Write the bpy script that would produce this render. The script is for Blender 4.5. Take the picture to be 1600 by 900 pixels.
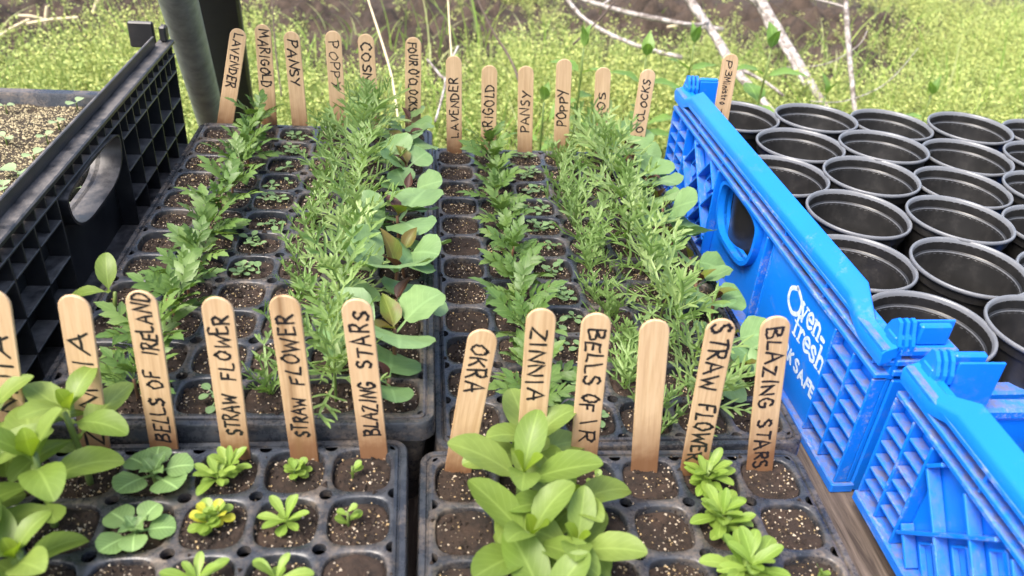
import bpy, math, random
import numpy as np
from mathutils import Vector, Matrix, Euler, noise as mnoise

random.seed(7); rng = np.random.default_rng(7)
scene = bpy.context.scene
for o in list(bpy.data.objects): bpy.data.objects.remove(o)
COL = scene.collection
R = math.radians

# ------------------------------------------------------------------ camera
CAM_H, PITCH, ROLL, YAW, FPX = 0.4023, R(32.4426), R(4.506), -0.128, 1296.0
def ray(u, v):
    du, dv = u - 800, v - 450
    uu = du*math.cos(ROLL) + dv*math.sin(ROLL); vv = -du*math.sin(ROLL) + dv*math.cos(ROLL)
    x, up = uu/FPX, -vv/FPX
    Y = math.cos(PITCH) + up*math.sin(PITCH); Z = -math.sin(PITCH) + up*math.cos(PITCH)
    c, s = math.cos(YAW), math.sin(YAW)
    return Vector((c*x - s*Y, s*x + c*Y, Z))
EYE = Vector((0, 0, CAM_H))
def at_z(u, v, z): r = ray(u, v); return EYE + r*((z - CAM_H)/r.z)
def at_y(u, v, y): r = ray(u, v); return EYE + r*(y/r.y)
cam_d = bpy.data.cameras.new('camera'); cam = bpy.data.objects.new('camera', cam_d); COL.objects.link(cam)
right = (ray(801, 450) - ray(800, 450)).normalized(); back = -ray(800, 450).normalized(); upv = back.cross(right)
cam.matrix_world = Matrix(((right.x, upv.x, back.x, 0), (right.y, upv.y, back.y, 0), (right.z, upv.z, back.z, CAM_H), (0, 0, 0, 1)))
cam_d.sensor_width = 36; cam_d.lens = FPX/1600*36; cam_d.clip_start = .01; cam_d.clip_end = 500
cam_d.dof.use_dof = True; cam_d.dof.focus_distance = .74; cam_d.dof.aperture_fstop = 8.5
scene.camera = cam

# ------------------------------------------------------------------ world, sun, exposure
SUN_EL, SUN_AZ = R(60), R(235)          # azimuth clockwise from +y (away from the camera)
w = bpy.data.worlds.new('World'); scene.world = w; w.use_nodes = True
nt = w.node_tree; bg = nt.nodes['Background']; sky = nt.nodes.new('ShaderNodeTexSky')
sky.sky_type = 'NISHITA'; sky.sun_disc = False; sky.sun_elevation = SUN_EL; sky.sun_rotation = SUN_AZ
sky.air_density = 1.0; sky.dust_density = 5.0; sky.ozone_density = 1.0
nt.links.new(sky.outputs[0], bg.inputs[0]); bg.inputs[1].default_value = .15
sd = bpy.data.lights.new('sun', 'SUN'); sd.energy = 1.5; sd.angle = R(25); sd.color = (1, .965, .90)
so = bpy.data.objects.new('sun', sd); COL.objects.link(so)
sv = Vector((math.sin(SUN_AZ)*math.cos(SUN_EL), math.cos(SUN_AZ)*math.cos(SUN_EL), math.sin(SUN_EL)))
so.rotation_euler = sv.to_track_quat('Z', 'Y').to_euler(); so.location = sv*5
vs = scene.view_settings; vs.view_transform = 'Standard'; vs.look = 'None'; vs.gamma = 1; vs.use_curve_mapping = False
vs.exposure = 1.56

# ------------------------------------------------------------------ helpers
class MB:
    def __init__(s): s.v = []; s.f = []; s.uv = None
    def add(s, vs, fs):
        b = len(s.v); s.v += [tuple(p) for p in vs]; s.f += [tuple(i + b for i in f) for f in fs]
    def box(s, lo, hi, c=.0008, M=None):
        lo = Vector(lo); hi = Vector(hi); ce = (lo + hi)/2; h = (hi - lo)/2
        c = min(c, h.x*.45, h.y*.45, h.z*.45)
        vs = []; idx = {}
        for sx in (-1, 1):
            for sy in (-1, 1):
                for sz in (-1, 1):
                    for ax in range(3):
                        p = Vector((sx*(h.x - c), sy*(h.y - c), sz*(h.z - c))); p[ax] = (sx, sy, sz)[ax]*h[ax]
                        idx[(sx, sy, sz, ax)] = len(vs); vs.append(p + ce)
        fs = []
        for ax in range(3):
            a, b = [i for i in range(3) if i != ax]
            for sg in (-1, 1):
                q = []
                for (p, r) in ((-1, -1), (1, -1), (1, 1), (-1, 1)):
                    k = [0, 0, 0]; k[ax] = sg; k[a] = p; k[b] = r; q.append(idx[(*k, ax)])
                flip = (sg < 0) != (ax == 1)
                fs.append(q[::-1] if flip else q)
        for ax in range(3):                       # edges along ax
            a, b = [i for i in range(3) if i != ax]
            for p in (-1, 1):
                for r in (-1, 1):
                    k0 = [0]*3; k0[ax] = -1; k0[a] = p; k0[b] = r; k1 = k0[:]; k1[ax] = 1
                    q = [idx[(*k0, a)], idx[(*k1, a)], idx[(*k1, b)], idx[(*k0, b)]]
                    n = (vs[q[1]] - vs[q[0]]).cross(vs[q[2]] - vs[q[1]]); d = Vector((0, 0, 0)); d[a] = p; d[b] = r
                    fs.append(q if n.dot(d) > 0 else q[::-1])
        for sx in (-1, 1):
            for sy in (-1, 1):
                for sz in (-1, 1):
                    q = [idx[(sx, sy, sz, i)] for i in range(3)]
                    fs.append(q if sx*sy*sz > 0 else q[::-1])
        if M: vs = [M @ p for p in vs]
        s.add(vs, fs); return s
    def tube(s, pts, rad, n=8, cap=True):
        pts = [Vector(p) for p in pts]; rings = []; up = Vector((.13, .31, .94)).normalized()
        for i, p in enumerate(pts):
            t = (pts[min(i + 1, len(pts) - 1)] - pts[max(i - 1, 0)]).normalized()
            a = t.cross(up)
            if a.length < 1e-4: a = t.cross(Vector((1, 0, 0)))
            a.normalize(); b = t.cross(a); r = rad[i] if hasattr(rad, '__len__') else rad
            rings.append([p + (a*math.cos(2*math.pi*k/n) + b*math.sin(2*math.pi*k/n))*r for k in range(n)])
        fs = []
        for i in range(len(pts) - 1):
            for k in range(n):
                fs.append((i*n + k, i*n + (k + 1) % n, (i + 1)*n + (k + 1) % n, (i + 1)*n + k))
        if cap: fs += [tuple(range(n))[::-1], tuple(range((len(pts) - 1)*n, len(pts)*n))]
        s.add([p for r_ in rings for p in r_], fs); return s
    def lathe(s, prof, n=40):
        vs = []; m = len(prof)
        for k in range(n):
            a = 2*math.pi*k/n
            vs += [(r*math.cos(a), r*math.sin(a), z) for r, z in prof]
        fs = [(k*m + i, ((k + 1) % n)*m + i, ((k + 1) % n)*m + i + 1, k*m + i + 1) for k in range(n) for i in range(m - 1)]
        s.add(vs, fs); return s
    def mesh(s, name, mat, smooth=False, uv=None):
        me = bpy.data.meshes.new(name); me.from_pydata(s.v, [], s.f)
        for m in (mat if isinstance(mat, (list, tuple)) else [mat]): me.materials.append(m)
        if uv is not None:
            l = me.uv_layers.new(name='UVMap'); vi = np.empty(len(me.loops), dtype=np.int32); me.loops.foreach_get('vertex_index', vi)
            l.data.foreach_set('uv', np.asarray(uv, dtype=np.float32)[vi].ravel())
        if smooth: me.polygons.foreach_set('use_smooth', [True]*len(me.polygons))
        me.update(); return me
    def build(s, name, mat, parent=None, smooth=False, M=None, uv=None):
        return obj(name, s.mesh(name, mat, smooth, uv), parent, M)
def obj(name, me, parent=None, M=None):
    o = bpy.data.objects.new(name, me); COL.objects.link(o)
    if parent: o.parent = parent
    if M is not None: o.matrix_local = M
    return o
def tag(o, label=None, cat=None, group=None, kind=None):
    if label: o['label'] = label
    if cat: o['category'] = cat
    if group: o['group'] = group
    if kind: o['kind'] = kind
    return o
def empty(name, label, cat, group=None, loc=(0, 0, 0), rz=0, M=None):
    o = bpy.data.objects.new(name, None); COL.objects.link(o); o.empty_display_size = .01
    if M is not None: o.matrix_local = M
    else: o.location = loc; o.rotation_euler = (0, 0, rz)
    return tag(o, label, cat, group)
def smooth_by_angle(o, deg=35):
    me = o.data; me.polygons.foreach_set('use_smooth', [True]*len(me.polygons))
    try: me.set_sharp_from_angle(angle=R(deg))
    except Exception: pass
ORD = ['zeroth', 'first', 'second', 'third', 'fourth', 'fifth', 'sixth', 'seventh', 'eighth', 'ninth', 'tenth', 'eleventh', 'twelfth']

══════

**AIM OF THE EXERCISE**.
Exactly as they appear, print the lines of the listing above from its first line through the line that contains "scene.camera = cam", minus the pictures.

**ANSWER IN FULL**.
Write the bpy script that would produce this render. The script is for Blender 4.5. Take the picture to be 1600 by 900 pixels.
import bpy, math, random
import numpy as np
from mathutils import Vector, Matrix, Euler, noise as mnoise

random.seed(7); rng = np.random.default_rng(7)
scene = bpy.context.scene
for o in list(bpy.data.objects): bpy.data.objects.remove(o)
COL = scene.collection
R = math.radians

# ------------------------------------------------------------------ camera
CAM_H, PITCH, ROLL, YAW, FPX = 0.4023, R(32.4426), R(4.506), -0.128, 1296.0
def ray(u, v):
    du, dv = u - 800, v - 450
    uu = du*math.cos(ROLL) + dv*math.sin(ROLL); vv = -du*math.sin(ROLL) + dv*math.cos(ROLL)
    x, up = uu/FPX, -vv/FPX
    Y = math.cos(PITCH) + up*math.sin(PITCH); Z = -math.sin(PITCH) + up*math.cos(PITCH)
    c, s = math.cos(YAW), math.sin(YAW)
    return Vector((c*x - s*Y, s*x + c*Y, Z))
EYE = Vector((0, 0, CAM_H))
def at_z(u, v, z): r = ray(u, v); return EYE + r*((z - CAM_H)/r.z)
def at_y(u, v, y): r = ray(u, v); return EYE + r*(y/r.y)
cam_d = bpy.data.cameras.new('camera'); cam = bpy.data.objects.new('camera', cam_d); COL.objects.link(cam)
right = (ray(801, 450) - ray(800, 450)).normalized(); back = -ray(800, 450).normalized(); upv = back.cross(right)
cam.matrix_world = Matrix(((right.x, upv.x, back.x, 0), (right.y, upv.y, back.y, 0), (right.z, upv.z, back.z, CAM_H), (0, 0, 0, 1)))
cam_d.sensor_width = 36; cam_d.lens = FPX/1600*36; cam_d.clip_start = .01; cam_d.clip_end = 500
cam_d.dof.use_dof = True; cam_d.dof.focus_distance = .74; cam_d.dof.aperture_fstop = 8.5
scene.camera = cam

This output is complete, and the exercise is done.